An Open Letter to HBO

Dear HBO,
You may not know me, but I certainly know you. Sure, my parents never wanted to spring for HBO when I was a kid, but what I didn’t watch on the air, I made up for by buying it on DVD. I mean, I’ve been through it all from the beginning of Six Feet Under to the amazingly idiotic cancellations of shows such as Carnivale, Rome, and Mr. Show.

Still, that’s not what this is about. In fact, I said pretty much all of that to butter you up. See, we have to talk. Don’t get me wrong, I get it, you’re HBO, but seriously guys? I think it should be stated for the record that I’m no prude and certainly no stranger to foul language. In fact, foul language is quite possibly my favorite kind of language. But the thing is, there’s a time and a place. I know you wan to get your money’s worth for being a premium channel, but throwing around “fuck” and “shit” just because the FCC isn’t going to fine you is, well, frankly, it’s a shitty reason to use the word “shitty.” See what I did there? Yeah, I know, I’m clever.

But I can’t be clear enough, this isn’t coming to you as a letter from a concerned parent. Hell, this isn’t even coming from someone who’s that concerned. I just thought you should know, it’s not as cutting edge as you think. I know, I know, you aren’t TV, you’re HBO, but you have to recognize the clout that that carries. In fact, it seems like folks over at HBO are a little too proud of the clout that it carries and less concerned about their programming.

See, I don’t care about the station that I’m watching. I watch for the characters and the actors and actresses portraying them. I don’t watch because I’m secretly hoping for a flash of a tit or maybe some ass action. This constant sex and swearing? It works for characters like Samantha from “Sex and the City” but you should know, not every character of every HBO show is Samantha.

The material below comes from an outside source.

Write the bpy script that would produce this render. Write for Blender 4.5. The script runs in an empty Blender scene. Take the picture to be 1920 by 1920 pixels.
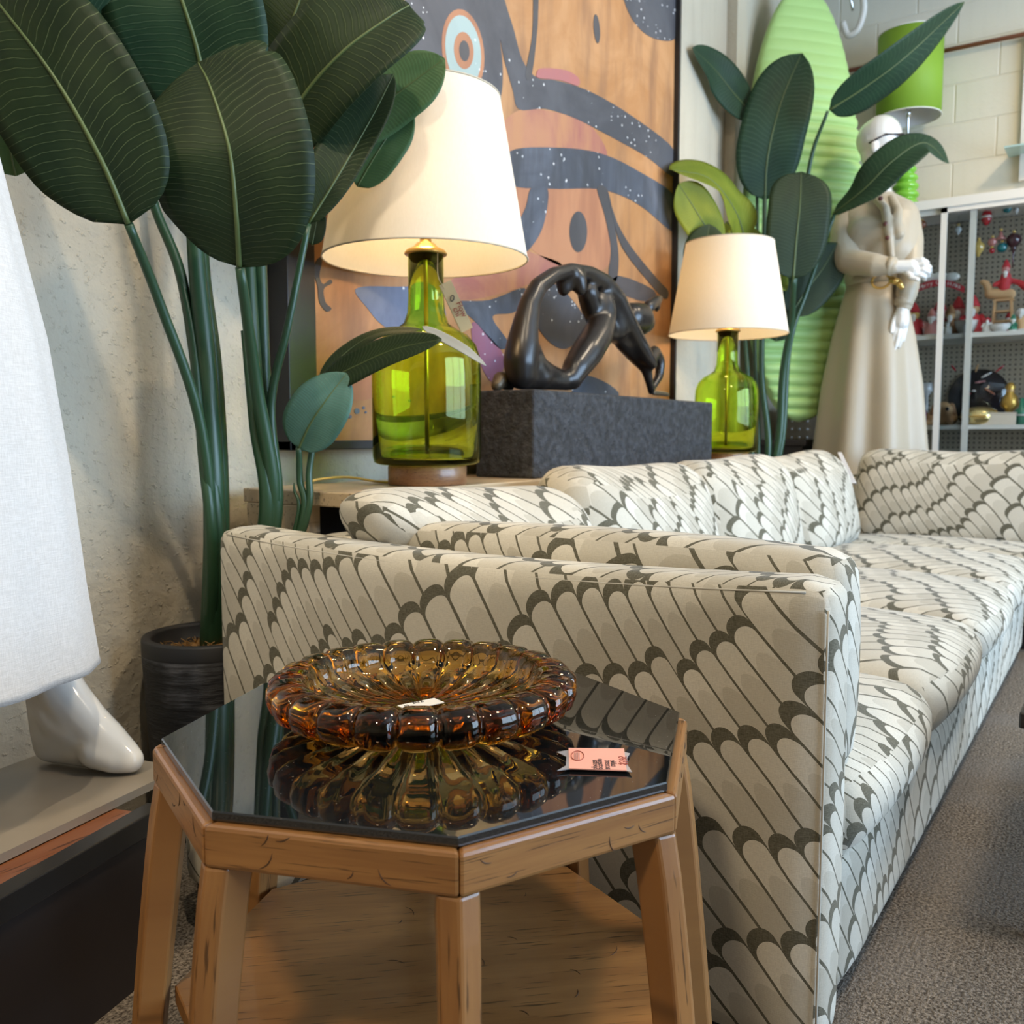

To better illustrate my point, let me give you an example. I finally broke down and decided to give “True Blood” a try. Gap-toothed Anna Paquin aside, I’d heard good things, but I’d been warned that it was fairly “explicit” if you will. “Vampire porn” was the term used by some. Still, I knew that going into it. What I didn’t know was that the opening scene is literally a chick giving a guy a handjob while she drives. Not only is that incredibly unsafe, I mean, eyes on the road lady, but her reasoning? She was bored. Who gets bored and gives handjobs? Seriously, does anybody? Because the folks I know don’t just give out handjobs to every 100th customer or whatever. I couldn’t stop laughing so I paused the show for the night and I’m sure I’ll try again later.

But HBO, that’s not quality programming. It’s not even smut. It’s just lazy “we can do it because we’re HBO” style writing. I know it’s hard to not let it get to your head, but focus on the writing and the characters. I’ve heard promising things about “The Pacific” so your folks may already be back on track, but just for the record? Don’t delude yourself, you’re still TV.